====== Provided data ======

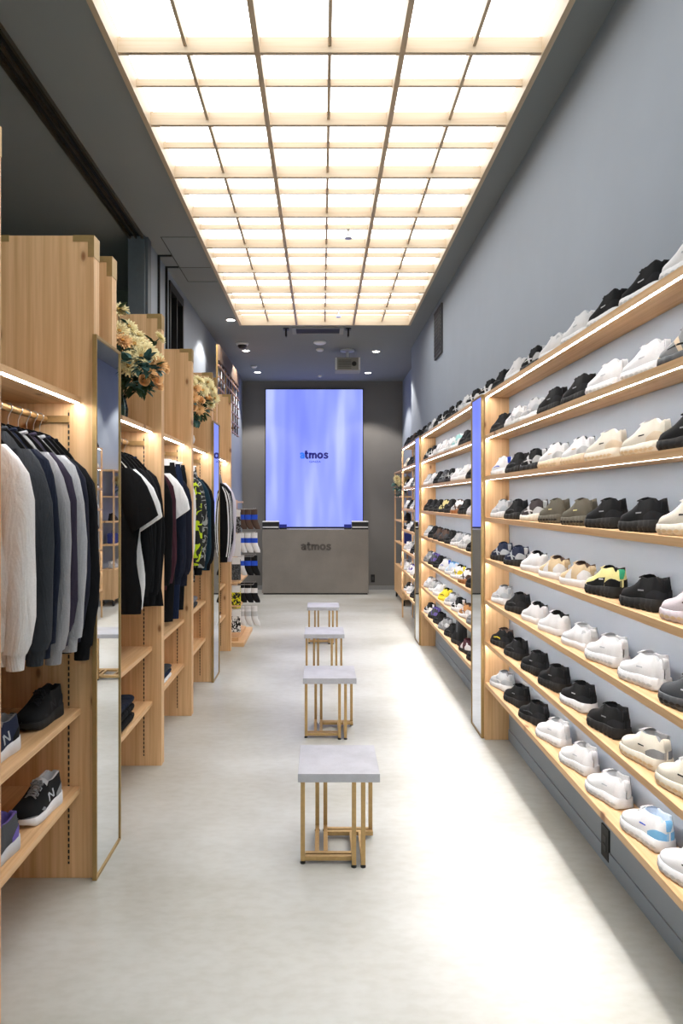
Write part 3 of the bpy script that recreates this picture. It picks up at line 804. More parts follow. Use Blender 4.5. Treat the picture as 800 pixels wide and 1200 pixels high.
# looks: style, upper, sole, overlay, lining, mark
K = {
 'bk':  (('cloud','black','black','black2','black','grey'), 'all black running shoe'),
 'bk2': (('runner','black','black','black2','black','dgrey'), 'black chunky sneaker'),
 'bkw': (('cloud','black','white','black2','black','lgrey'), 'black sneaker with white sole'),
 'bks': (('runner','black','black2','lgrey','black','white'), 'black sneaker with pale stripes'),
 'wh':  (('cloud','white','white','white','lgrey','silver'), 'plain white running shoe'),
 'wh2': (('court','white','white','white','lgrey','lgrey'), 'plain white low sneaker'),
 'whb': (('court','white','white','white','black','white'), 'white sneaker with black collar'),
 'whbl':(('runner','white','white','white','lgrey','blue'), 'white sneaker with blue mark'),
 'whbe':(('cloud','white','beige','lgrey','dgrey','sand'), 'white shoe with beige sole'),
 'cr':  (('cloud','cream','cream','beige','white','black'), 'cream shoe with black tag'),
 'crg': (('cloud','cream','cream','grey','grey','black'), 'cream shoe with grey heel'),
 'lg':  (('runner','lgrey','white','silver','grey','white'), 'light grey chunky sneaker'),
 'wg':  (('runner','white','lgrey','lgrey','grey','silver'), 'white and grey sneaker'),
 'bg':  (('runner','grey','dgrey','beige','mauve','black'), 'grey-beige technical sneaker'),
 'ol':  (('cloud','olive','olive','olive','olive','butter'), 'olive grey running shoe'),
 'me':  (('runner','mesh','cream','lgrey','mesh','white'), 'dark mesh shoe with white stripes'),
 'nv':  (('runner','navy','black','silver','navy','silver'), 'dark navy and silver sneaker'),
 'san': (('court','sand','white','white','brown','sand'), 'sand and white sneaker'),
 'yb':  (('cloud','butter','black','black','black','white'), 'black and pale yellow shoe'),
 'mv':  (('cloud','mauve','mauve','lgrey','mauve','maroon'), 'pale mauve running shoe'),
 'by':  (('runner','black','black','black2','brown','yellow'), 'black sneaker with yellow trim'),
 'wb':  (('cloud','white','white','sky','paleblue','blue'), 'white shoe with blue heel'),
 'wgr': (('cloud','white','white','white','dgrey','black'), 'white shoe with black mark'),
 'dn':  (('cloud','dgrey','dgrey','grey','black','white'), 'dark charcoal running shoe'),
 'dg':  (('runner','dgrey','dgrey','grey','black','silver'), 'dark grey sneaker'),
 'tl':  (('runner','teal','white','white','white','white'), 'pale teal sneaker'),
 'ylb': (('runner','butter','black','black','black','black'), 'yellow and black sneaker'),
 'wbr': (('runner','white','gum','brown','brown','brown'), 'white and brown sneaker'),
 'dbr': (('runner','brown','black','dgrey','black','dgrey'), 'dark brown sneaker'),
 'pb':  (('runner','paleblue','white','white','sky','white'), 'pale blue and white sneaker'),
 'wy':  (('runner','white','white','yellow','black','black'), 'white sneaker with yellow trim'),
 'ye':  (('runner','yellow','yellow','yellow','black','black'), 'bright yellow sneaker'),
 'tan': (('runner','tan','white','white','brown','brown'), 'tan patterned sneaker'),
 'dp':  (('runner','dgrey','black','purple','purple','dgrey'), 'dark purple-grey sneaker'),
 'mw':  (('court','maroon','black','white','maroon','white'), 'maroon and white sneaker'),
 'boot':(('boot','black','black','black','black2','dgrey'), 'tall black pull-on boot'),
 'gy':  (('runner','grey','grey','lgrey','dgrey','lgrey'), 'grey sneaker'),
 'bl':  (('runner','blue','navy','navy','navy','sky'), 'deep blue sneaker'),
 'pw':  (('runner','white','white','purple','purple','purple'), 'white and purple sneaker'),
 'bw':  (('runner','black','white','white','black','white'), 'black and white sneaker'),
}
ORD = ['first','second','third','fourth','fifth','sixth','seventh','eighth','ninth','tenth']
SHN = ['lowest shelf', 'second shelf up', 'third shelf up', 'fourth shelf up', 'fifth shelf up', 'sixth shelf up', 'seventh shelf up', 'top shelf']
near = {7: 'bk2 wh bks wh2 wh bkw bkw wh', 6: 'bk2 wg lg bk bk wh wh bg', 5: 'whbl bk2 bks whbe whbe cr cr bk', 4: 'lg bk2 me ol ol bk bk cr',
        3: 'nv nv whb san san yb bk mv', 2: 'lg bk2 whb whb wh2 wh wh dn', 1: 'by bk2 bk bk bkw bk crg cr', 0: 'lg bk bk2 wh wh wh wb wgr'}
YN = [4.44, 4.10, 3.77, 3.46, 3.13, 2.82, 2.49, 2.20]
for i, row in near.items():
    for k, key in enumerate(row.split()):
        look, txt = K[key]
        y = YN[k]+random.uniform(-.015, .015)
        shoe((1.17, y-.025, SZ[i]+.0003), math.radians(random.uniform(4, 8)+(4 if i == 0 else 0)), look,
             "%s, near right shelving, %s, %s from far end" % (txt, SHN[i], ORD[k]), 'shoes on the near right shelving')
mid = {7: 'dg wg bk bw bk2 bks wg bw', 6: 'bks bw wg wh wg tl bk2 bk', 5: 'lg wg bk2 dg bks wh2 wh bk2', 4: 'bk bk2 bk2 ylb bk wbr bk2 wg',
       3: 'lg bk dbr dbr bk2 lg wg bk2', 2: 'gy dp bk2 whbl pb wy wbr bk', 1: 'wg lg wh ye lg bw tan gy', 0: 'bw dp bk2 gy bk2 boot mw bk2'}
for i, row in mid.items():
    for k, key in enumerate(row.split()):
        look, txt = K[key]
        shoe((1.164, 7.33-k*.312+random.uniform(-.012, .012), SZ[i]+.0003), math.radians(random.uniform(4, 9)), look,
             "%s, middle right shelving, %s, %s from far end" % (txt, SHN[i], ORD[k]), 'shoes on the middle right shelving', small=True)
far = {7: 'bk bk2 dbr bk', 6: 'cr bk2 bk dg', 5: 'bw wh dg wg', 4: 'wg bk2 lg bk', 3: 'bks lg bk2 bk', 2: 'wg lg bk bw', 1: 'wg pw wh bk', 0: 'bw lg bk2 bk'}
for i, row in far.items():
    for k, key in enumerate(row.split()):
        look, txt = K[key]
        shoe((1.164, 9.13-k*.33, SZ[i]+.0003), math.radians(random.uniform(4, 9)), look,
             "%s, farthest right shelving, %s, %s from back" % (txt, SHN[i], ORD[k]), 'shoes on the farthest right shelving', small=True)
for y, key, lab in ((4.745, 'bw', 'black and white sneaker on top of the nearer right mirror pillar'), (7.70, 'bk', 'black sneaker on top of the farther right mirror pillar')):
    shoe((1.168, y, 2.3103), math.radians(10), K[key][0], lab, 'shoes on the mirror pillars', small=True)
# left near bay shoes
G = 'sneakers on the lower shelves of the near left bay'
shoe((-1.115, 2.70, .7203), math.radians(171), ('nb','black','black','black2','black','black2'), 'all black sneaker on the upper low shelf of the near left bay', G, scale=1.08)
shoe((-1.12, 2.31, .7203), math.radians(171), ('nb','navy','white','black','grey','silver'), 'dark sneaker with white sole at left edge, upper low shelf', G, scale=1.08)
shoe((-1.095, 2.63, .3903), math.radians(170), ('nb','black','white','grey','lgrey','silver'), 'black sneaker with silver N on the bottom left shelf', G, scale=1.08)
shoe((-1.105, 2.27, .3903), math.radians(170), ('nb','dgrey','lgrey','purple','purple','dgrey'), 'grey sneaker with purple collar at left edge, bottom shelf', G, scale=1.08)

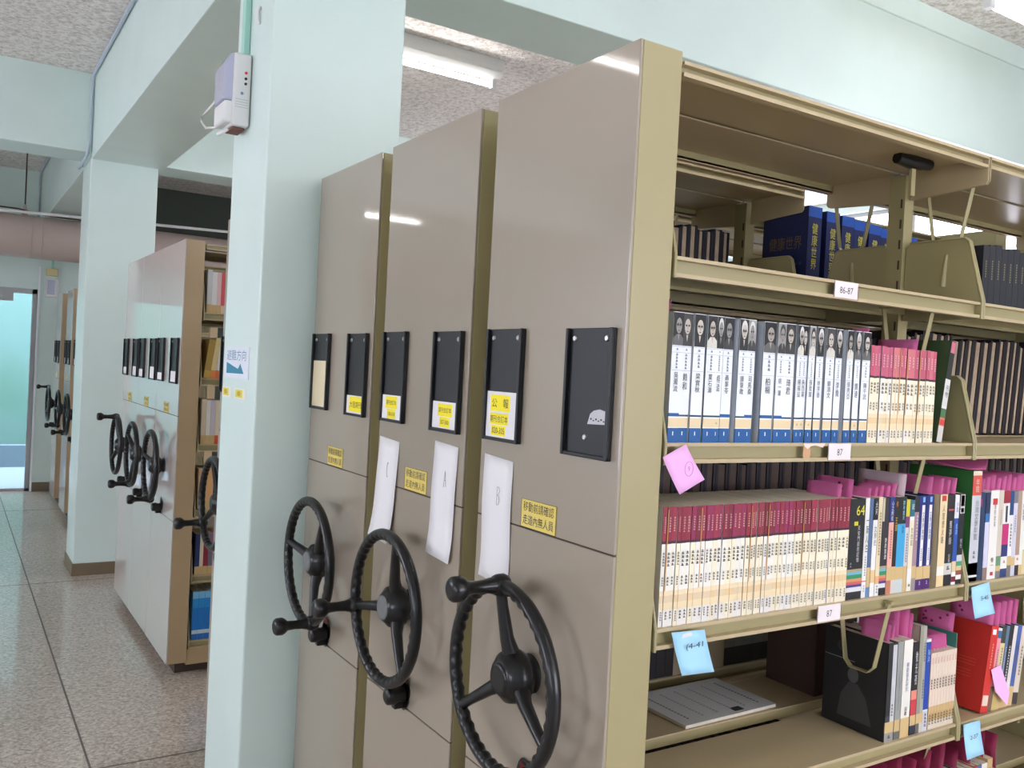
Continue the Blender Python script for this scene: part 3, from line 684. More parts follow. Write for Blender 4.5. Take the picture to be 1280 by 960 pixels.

======

> **What to work on**
Repeat all of the records verbatim, leaving out the pictures.

> **Expected answer**
Write part 3 of the bpy script that recreates this picture. It picks up at line 804. More parts follow. Use Blender 4.5. Treat the picture as 800 pixels wide and 1200 pixels high.
# looks: style, upper, sole, overlay, lining, mark
K = {
 'bk':  (('cloud','black','black','black2','black','grey'), 'all black running shoe'),
 'bk2': (('runner','black','black','black2','black','dgrey'), 'black chunky sneaker'),
 'bkw': (('cloud','black','white','black2','black','lgrey'), 'black sneaker with white sole'),
 'bks': (('runner','black','black2','lgrey','black','white'), 'black sneaker with pale stripes'),
 'wh':  (('cloud','white','white','white','lgrey','silver'), 'plain white running shoe'),
 'wh2': (('court','white','white','white','lgrey','lgrey'), 'plain white low sneaker'),
 'whb': (('court','white','white','white','black','white'), 'white sneaker with black collar'),
 'whbl':(('runner','white','white','white','lgrey','blue'), 'white sneaker with blue mark'),
 'whbe':(('cloud','white','beige','lgrey','dgrey','sand'), 'white shoe with beige sole'),
 'cr':  (('cloud','cream','cream','beige','white','black'), 'cream shoe with black tag'),
 'crg': (('cloud','cream','cream','grey','grey','black'), 'cream shoe with grey heel'),
 'lg':  (('runner','lgrey','white','silver','grey','white'), 'light grey chunky sneaker'),
 'wg':  (('runner','white','lgrey','lgrey','grey','silver'), 'white and grey sneaker'),
 'bg':  (('runner','grey','dgrey','beige','mauve','black'), 'grey-beige technical sneaker'),
 'ol':  (('cloud','olive','olive','olive','olive','butter'), 'olive grey running shoe'),
 'me':  (('runner','mesh','cream','lgrey','mesh','white'), 'dark mesh shoe with white stripes'),
 'nv':  (('runner','navy','black','silver','navy','silver'), 'dark navy and silver sneaker'),
 'san': (('court','sand','white','white','brown','sand'), 'sand and white sneaker'),
 'yb':  (('cloud','butter','black','black','black','white'), 'black and pale yellow shoe'),
 'mv':  (('cloud','mauve','mauve','lgrey','mauve','maroon'), 'pale mauve running shoe'),
 'by':  (('runner','black','black','black2','brown','yellow'), 'black sneaker with yellow trim'),
 'wb':  (('cloud','white','white','sky','paleblue','blue'), 'white shoe with blue heel'),
 'wgr': (('cloud','white','white','white','dgrey','black'), 'white shoe with black mark'),
 'dn':  (('cloud','dgrey','dgrey','grey','black','white'), 'dark charcoal running shoe'),
 'dg':  (('runner','dgrey','dgrey','grey','black','silver'), 'dark grey sneaker'),
 'tl':  (('runner','teal','white','white','white','white'), 'pale teal sneaker'),
 'ylb': (('runner','butter','black','black','black','black'), 'yellow and black sneaker'),
 'wbr': (('runner','white','gum','brown','brown','brown'), 'white and brown sneaker'),
 'dbr': (('runner','brown','black','dgrey','black','dgrey'), 'dark brown sneaker'),
 'pb':  (('runner','paleblue','white','white','sky','white'), 'pale blue and white sneaker'),
 'wy':  (('runner','white','white','yellow','black','black'), 'white sneaker with yellow trim'),
 'ye':  (('runner','yellow','yellow','yellow','black','black'), 'bright yellow sneaker'),
 'tan': (('runner','tan','white','white','brown','brown'), 'tan patterned sneaker'),
 'dp':  (('runner','dgrey','black','purple','purple','dgrey'), 'dark purple-grey sneaker'),
 'mw':  (('court','maroon','black','white','maroon','white'), 'maroon and white sneaker'),
 'boot':(('boot','black','black','black','black2','dgrey'), 'tall black pull-on boot'),
 'gy':  (('runner','grey','grey','lgrey','dgrey','lgrey'), 'grey sneaker'),
 'bl':  (('runner','blue','navy','navy','navy','sky'), 'deep blue sneaker'),
 'pw':  (('runner','white','white','purple','purple','purple'), 'white and purple sneaker'),
 'bw':  (('runner','black','white','white','black','white'), 'black and white sneaker'),
}
ORD = ['first','second','third','fourth','fifth','sixth','seventh','eighth','ninth','tenth']
SHN = ['lowest shelf', 'second shelf up', 'third shelf up', 'fourth shelf up', 'fifth shelf up', 'sixth shelf up', 'seventh shelf up', 'top shelf']
near = {7: 'bk2 wh bks wh2 wh bkw bkw wh', 6: 'bk2 wg lg bk bk wh wh bg', 5: 'whbl bk2 bks whbe whbe cr cr bk', 4: 'lg bk2 me ol ol bk bk cr',
        3: 'nv nv whb san san yb bk mv', 2: 'lg bk2 whb whb wh2 wh wh dn', 1: 'by bk2 bk bk bkw bk crg cr', 0: 'lg bk bk2 wh wh wh wb wgr'}
YN = [4.44, 4.10, 3.77, 3.46, 3.13, 2.82, 2.49, 2.20]
for i, row in near.items():
    for k, key in enumerate(row.split()):
        look, txt = K[key]
        y = YN[k]+random.uniform(-.015, .015)
        shoe((1.17, y-.025, SZ[i]+.0003), math.radians(random.uniform(4, 8)+(4 if i == 0 else 0)), look,
             "%s, near right shelving, %s, %s from far end" % (txt, SHN[i], ORD[k]), 'shoes on the near right shelving')
mid = {7: 'dg wg bk bw bk2 bks wg bw', 6: 'bks bw wg wh wg tl bk2 bk', 5: 'lg wg bk2 dg bks wh2 wh bk2', 4: 'bk bk2 bk2 ylb bk wbr bk2 wg',
       3: 'lg bk dbr dbr bk2 lg wg bk2', 2: 'gy dp bk2 whbl pb wy wbr bk', 1: 'wg lg wh ye lg bw tan gy', 0: 'bw dp bk2 gy bk2 boot mw bk2'}
for i, row in mid.items():
    for k, key in enumerate(row.split()):
        look, txt = K[key]
        shoe((1.164, 7.33-k*.312+random.uniform(-.012, .012), SZ[i]+.0003), math.radians(random.uniform(4, 9)), look,
             "%s, middle right shelving, %s, %s from far end" % (txt, SHN[i], ORD[k]), 'shoes on the middle right shelving', small=True)
far = {7: 'bk bk2 dbr bk', 6: 'cr bk2 bk dg', 5: 'bw wh dg wg', 4: 'wg bk2 lg bk', 3: 'bks lg bk2 bk', 2: 'wg lg bk bw', 1: 'wg pw wh bk', 0: 'bw lg bk2 bk'}
for i, row in far.items():
    for k, key in enumerate(row.split()):
        look, txt = K[key]
        shoe((1.164, 9.13-k*.33, SZ[i]+.0003), math.radians(random.uniform(4, 9)), look,
             "%s, farthest right shelving, %s, %s from back" % (txt, SHN[i], ORD[k]), 'shoes on the farthest right shelving', small=True)
for y, key, lab in ((4.745, 'bw', 'black and white sneaker on top of the nearer right mirror pillar'), (7.70, 'bk', 'black sneaker on top of the farther right mirror pillar')):
    shoe((1.168, y, 2.3103), math.radians(10), K[key][0], lab, 'shoes on the mirror pillars', small=True)
# left near bay shoes
G = 'sneakers on the lower shelves of the near left bay'
shoe((-1.115, 2.70, .7203), math.radians(171), ('nb','black','black','black2','black','black2'), 'all black sneaker on the upper low shelf of the near left bay', G, scale=1.08)
shoe((-1.12, 2.31, .7203), math.radians(171), ('nb','navy','white','black','grey','silver'), 'dark sneaker with white sole at left edge, upper low shelf', G, scale=1.08)
shoe((-1.095, 2.63, .3903), math.radians(170), ('nb','black','white','grey','lgrey','silver'), 'black sneaker with silver N on the bottom left shelf', G, scale=1.08)
shoe((-1.105, 2.27, .3903), math.radians(170), ('nb','dgrey','lgrey','purple','purple','dgrey'), 'grey sneaker with purple collar at left edge, bottom shelf', G, scale=1.08)

Continue the Blender Python script for this scene: part 3, from line 684. More parts follow. Write for Blender 4.5. Take the picture to be 1280 by 960 pixels.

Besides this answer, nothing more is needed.